● THE TASK: Write out each line word for word. Drop pictures.

● AVAILABLE DATA:
((

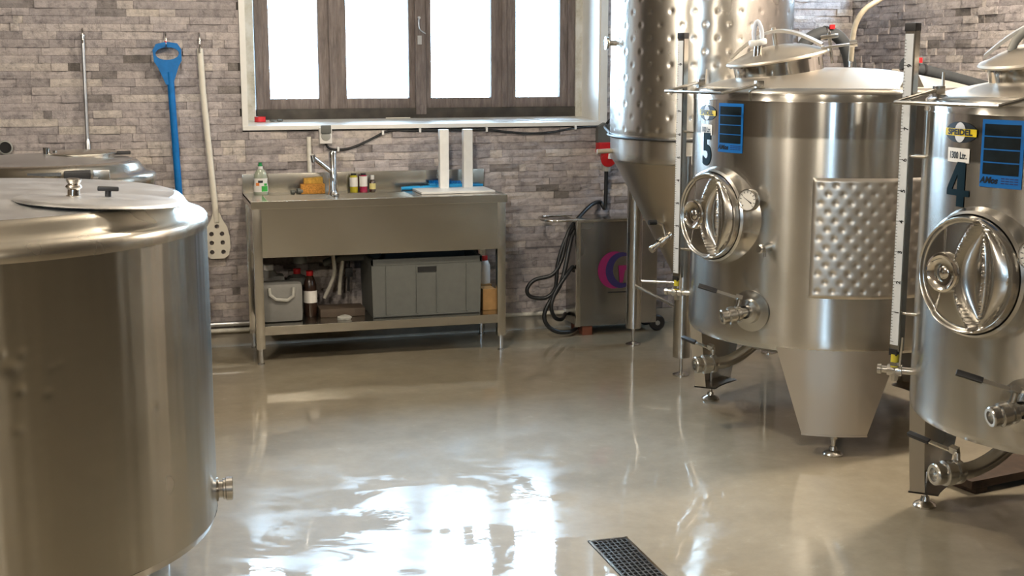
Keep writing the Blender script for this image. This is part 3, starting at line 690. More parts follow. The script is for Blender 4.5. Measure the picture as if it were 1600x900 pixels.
bm = BM(); p = Vector((-0.300, -0.02, 1.60)); cyl(bm, p, p+Vector((0, 0, 0.10)), 0.008); lathe(bm, [(0, 0), (0.018, 0.004), (0.022, 0.018), (0.018, 0.032), (0, 0.036)], Matrix.Translation(p+Vector((0, 0, 0.055))), 16); cyl(bm, p+Vector((0, 0, 0.095)), p+Vector((0, 0, 0.125)), 0.02); lk4 = obj('airlock_stem', bm, M['polish'], t4)
bm = BM()
for k, w in ((0, 0.05), (1, 0.058)): box(bm, p.x-w, p.x+w, p.y-w, p.y+w, p.z+0.125+0.052*k, p.z+0.17+0.052*k, bev=0.006)
obj('airlock_chamber', bm, M['airlock2'], lk4, label='olive clear plastic airlock chamber')
bm = BM(); tube(bm, [(-0.37, 0.06, 1.585), (-0.355, 0.05, 1.625), (-0.33, 0.02, 1.66), (-0.31, 0.0, 1.672)], 0.013, 10); obj('padded_arm', bm, M['lgrey'], t4, label='grey padded lid arm')

# ================================================================== tall conical tank
R0 = 0.46; c0 = (2.267, -0.948, 0)
ct = thing('conical_tank', 'tall cone-bottomed steel tank with dimpled wall beside window', 'tank', c0)
ZC = 1.055
def cshell(u, v):
    a = -250 + 215*u; z = 1.19 + 1.2*v; x = R0*math.radians(a); sx, sz = 0.112, 0.127
    best = 9
    k0 = round((z-1.22)/(sz/2))
    for k in (k0-1, k0, k0+1):
        if k < 0: continue
        oo = (k % 2)*sx/2; j = round((x-oo)/sx); best = min(best, math.hypot(x-(j*sx+oo), z-(1.22+k*sz/2)))
    h = 0.003 - 0.0032*math.exp(-(best/0.0095)**2) - 0.00025*math.exp(-(best/0.03)**2)
    return pol(R0+h*min(1, v*60), a, z)
bm = BM(); surf(bm, cshell, 250, 170); obj('cooling_jacket', bm, M['cone'], ct, ang=80, label='dimpled steel jacket')
bm = BM(); lathe(bm, [(R0, 1.19), (R0, 2.39)], None, 40, math.radians(-35), math.radians(110)); lathe(bm, [(R0-0.012, ZC-0.004), (R0-0.002, ZC+0.003)] + [(R0, ZC+0.012+0.179*k/6) for k in range(7)], None, 96)
obj('shell', bm, M['cone'], ct)
bm = BM(); lathe(bm, [(R0, 2.39), (0.3, 2.47), (0, 2.5)], None, 48); obj('dome', bm, M['dome'], ct)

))

● RESULT OF THE EXERCISE:
Keep writing the Blender script for this image. This is part 3, starting at line 690. More parts follow. The script is for Blender 4.5. Measure the picture as if it were 1600x900 pixels.
bm = BM(); p = Vector((-0.300, -0.02, 1.60)); cyl(bm, p, p+Vector((0, 0, 0.10)), 0.008); lathe(bm, [(0, 0), (0.018, 0.004), (0.022, 0.018), (0.018, 0.032), (0, 0.036)], Matrix.Translation(p+Vector((0, 0, 0.055))), 16); cyl(bm, p+Vector((0, 0, 0.095)), p+Vector((0, 0, 0.125)), 0.02); lk4 = obj('airlock_stem', bm, M['polish'], t4)
bm = BM()
for k, w in ((0, 0.05), (1, 0.058)): box(bm, p.x-w, p.x+w, p.y-w, p.y+w, p.z+0.125+0.052*k, p.z+0.17+0.052*k, bev=0.006)
obj('airlock_chamber', bm, M['airlock2'], lk4, label='olive clear plastic airlock chamber')
bm = BM(); tube(bm, [(-0.37, 0.06, 1.585), (-0.355, 0.05, 1.625), (-0.33, 0.02, 1.66), (-0.31, 0.0, 1.672)], 0.013, 10); obj('padded_arm', bm, M['lgrey'], t4, label='grey padded lid arm')

# ================================================================== tall conical tank
R0 = 0.46; c0 = (2.267, -0.948, 0)
ct = thing('conical_tank', 'tall cone-bottomed steel tank with dimpled wall beside window', 'tank', c0)
ZC = 1.055
def cshell(u, v):
    a = -250 + 215*u; z = 1.19 + 1.2*v; x = R0*math.radians(a); sx, sz = 0.112, 0.127
    best = 9
    k0 = round((z-1.22)/(sz/2))
    for k in (k0-1, k0, k0+1):
        if k < 0: continue
        oo = (k % 2)*sx/2; j = round((x-oo)/sx); best = min(best, math.hypot(x-(j*sx+oo), z-(1.22+k*sz/2)))
    h = 0.003 - 0.0032*math.exp(-(best/0.0095)**2) - 0.00025*math.exp(-(best/0.03)**2)
    return pol(R0+h*min(1, v*60), a, z)
bm = BM(); surf(bm, cshell, 250, 170); obj('cooling_jacket', bm, M['cone'], ct, ang=80, label='dimpled steel jacket')
bm = BM(); lathe(bm, [(R0, 1.19), (R0, 2.39)], None, 40, math.radians(-35), math.radians(110)); lathe(bm, [(R0-0.012, ZC-0.004), (R0-0.002, ZC+0.003)] + [(R0, ZC+0.012+0.179*k/6) for k in range(7)], None, 96)
obj('shell', bm, M['cone'], ct)
bm = BM(); lathe(bm, [(R0, 2.39), (0.3, 2.47), (0, 2.5)], None, 48); obj('dome', bm, M['dome'], ct)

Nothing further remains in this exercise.